Running a business is no easy feat. Especially if that business is in real estate or any sales/performance-driven industry for that matter. I never set out to be a CEO, but I believe the best leaders are those who first work in the industry – boots on the ground, on the tools for years mastering the reps.
I talk a lot about my unconventional leadership journey and reviving the family business that was on the brink of collapse. These were without a doubt my hardest days, but that doesn’t mean the tough times were over once we were profitable.
We just grew into bigger problems. That’s the nature of business (and life).
Even today, eight years into my journey as real estate principal, there are challenges. There are challenging conversations, difficult decisions, unpredictable lead generation and conversion, recruiting the right people, and holding a vision through it all.

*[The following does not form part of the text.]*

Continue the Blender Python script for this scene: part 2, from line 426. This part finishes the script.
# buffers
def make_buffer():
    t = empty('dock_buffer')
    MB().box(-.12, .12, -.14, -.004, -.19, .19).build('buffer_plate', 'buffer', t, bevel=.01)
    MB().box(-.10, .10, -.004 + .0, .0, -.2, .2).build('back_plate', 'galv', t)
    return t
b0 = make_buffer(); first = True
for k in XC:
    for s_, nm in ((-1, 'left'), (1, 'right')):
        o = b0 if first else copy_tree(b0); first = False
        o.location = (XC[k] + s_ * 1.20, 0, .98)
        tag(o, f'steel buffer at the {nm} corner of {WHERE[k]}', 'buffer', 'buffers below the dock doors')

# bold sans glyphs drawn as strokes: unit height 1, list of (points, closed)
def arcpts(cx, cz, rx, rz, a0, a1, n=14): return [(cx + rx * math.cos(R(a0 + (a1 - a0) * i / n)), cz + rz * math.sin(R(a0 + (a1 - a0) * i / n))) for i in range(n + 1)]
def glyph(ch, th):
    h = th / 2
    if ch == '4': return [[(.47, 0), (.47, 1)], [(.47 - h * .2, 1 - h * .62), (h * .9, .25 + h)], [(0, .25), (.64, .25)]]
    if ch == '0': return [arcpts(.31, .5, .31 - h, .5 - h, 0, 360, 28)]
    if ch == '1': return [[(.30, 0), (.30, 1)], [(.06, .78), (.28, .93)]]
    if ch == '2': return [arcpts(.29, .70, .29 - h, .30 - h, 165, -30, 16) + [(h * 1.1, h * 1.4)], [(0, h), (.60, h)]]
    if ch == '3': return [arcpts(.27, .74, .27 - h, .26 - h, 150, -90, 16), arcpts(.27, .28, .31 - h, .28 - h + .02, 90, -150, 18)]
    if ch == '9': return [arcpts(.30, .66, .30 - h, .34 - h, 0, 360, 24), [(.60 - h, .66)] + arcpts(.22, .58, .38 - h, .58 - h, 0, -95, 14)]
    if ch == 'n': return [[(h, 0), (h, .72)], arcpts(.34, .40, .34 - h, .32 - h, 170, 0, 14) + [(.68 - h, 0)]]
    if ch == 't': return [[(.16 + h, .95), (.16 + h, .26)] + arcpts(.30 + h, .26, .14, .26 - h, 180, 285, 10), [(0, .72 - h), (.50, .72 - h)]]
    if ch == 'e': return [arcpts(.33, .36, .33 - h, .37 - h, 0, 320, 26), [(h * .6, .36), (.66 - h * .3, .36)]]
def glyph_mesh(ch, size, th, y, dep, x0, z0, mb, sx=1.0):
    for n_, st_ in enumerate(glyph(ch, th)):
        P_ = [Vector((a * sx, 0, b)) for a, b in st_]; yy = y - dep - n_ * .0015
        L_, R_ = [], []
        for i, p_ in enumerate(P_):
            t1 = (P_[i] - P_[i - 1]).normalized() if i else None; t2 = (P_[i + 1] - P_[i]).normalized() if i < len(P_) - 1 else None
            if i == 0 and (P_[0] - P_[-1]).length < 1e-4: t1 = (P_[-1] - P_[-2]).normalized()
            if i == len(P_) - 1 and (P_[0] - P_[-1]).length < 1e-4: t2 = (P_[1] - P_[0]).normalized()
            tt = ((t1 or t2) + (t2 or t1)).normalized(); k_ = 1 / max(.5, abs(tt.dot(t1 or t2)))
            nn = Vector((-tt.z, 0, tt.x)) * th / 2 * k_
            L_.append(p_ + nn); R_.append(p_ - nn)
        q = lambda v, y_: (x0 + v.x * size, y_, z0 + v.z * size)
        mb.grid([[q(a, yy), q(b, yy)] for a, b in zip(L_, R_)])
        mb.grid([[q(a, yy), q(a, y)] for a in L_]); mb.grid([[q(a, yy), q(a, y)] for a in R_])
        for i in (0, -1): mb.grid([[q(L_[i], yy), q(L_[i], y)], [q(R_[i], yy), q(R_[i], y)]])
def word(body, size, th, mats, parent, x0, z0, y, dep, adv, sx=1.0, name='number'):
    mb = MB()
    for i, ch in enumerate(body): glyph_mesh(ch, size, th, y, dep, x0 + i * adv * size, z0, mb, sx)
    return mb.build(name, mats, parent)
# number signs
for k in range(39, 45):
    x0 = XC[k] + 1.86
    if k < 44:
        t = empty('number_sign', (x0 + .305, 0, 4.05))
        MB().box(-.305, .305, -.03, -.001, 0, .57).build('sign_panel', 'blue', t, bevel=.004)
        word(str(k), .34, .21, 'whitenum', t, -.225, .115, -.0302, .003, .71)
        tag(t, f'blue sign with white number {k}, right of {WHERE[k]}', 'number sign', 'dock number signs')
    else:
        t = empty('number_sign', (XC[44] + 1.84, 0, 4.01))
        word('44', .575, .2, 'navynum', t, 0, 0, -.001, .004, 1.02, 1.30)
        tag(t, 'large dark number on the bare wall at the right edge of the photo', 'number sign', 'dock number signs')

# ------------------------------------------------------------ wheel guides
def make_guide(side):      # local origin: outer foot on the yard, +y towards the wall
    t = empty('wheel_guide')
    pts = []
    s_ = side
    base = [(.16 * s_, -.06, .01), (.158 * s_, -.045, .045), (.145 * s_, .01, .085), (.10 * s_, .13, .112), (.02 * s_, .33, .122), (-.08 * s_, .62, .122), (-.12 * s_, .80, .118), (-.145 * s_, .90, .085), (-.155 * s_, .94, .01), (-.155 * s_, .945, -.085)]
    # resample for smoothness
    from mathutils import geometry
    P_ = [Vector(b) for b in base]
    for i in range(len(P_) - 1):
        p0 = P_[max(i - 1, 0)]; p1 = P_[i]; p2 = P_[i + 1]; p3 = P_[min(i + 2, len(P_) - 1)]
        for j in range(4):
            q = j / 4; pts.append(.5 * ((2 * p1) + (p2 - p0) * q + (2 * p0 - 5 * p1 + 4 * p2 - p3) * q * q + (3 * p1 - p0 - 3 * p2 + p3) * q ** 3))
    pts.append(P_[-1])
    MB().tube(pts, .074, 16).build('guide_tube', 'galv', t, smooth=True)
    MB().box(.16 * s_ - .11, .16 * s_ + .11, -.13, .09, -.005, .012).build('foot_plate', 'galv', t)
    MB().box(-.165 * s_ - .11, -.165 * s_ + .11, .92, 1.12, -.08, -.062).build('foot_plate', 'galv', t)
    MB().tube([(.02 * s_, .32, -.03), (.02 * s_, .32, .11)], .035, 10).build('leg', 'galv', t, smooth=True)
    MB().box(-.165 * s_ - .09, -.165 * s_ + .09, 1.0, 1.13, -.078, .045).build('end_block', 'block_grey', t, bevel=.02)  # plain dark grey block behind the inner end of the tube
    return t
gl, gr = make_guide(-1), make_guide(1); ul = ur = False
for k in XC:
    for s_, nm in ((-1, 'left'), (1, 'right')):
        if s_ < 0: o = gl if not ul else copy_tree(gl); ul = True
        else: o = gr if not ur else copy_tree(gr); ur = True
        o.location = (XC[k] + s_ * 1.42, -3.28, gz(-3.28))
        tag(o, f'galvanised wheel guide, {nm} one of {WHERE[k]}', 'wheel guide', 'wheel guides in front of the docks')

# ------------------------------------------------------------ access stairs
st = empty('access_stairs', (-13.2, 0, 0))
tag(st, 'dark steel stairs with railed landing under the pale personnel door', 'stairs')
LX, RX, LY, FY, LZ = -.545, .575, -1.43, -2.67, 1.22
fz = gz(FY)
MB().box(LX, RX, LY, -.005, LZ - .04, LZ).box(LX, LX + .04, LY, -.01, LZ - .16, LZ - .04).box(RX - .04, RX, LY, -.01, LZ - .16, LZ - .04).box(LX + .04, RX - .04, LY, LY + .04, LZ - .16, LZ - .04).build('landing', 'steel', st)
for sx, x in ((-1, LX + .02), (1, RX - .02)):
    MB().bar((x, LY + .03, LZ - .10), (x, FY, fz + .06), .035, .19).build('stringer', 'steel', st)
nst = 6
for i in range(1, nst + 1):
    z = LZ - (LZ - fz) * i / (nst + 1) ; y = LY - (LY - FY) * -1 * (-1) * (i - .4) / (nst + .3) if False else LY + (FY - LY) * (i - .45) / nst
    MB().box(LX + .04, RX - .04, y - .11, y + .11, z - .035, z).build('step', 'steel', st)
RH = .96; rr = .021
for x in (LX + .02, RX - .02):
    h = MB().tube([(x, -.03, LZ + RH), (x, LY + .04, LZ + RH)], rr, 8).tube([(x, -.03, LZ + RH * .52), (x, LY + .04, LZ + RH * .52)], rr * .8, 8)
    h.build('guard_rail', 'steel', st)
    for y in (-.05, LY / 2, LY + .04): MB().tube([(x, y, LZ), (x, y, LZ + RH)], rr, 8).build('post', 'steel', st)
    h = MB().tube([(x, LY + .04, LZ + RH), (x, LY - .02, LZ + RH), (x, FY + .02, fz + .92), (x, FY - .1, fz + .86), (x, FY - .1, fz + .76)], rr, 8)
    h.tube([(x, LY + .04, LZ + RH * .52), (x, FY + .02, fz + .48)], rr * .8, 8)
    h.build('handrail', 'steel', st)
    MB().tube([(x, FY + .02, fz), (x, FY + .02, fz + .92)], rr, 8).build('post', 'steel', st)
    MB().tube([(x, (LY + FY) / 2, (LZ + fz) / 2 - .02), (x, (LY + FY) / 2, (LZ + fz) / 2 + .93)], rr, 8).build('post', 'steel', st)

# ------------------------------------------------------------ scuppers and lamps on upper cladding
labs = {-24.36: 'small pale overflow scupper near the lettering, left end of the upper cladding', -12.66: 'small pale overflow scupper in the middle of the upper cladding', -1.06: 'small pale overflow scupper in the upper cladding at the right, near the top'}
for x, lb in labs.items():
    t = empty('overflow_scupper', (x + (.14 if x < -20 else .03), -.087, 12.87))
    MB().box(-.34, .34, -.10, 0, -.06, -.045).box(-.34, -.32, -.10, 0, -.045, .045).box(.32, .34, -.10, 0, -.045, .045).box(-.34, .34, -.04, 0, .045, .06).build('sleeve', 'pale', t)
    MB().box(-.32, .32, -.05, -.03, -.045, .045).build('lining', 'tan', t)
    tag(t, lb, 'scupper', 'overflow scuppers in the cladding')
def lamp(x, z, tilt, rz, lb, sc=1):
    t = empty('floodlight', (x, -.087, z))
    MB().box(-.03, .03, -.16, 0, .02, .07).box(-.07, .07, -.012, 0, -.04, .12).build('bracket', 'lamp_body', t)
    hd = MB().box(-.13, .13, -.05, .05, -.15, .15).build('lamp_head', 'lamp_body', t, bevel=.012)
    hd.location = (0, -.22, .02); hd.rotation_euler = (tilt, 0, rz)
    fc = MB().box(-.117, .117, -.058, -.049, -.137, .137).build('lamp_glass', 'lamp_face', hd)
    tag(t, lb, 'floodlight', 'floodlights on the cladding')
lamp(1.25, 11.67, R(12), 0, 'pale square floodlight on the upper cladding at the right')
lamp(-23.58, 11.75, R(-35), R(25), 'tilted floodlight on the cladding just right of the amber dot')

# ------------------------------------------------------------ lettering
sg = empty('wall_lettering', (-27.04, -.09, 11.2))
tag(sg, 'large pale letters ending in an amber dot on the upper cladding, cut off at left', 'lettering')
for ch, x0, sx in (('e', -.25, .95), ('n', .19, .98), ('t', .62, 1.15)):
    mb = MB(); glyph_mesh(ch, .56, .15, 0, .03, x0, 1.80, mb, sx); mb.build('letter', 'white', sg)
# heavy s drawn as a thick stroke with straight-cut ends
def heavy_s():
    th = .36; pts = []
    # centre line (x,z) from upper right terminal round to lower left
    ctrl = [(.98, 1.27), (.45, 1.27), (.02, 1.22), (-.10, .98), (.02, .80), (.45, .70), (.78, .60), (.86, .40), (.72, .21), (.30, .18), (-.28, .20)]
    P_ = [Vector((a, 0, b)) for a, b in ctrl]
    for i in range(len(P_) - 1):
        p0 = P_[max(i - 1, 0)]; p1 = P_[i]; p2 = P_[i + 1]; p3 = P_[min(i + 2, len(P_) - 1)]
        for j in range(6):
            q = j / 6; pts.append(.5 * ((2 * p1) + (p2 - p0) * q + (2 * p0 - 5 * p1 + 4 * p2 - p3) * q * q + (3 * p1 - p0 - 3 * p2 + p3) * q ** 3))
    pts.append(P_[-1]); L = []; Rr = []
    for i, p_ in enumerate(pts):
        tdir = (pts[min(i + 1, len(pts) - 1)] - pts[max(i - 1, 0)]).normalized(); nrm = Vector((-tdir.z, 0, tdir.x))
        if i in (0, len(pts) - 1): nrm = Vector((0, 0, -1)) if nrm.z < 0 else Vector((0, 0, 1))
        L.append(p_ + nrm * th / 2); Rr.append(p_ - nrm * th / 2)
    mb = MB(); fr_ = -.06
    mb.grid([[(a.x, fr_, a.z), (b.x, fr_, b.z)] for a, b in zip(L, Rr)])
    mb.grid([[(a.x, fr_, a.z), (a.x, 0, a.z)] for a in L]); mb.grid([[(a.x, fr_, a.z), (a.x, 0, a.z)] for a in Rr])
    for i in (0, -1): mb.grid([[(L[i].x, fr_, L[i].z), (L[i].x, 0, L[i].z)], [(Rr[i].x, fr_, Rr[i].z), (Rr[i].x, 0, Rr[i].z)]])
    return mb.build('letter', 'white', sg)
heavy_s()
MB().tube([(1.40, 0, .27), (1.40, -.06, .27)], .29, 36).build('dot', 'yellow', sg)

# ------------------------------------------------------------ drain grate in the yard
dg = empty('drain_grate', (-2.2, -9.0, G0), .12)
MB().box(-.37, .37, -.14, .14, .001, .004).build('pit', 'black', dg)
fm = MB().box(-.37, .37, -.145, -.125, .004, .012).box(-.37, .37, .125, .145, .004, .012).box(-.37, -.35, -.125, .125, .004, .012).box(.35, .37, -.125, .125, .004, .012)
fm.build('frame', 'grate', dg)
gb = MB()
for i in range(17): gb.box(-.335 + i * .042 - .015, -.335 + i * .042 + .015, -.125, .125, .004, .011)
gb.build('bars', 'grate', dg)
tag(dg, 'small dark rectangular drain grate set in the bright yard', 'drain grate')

It’s why I’m so systems-obsessed, because having the right processes and people help create ease. Leaders don’t have to do it all alone and shouldn’t get caught up in having the final say on everything, as that leads to burnout. Everything should be held together by a strong operating system, not a busy leader who is the bottleneck.
Creating space to reflect on decisions made (what went well, what didn’t) is key for every leader, yet this is the one we struggle with the most. Maintaining positivity through the mistakes and not catastrophising bad decisions – especially during periods of lean cash flow periods or losing a key employee or client – comes with practice.
If you’re in the thick of it, don’t be too hard on yourself. Just take the time to learn from the situation, so you come out of it better prepared for the next opportunity.
Stay grounded in the knowing that good times follow the hard, and vice versa. Don’t deviate from your values and vision but challenge it often as you change. Surround yourself with great people, inside and outside the business.
TLDR:
- Audit your bottlenecks. Document every decision you make over the next week. Mark the ones that genuinely needed you, and which ones could be handled by a system or a trusted person? That gap is where to start building.
- Schedule a reflection slot. Block 30 minutes at the end of each week – not to plan, just to review. What went well? What didn't? What would you do differently? Treat it like any other non-negotiable meeting.
- Establish your operating system. Focus on centralising everything into one system, not multiple places/platforms. Read up about EOS if you’re new to this. Stay tuned for something I have coming up.
- Know your outside support. Who outside your business do you turn to when things get hard? A mentor, a peer group, a coach? Assemble these people before there’s a problem.
- Clarify your values and vision. This one highlights the importance of the reflection spot. You need space for this one.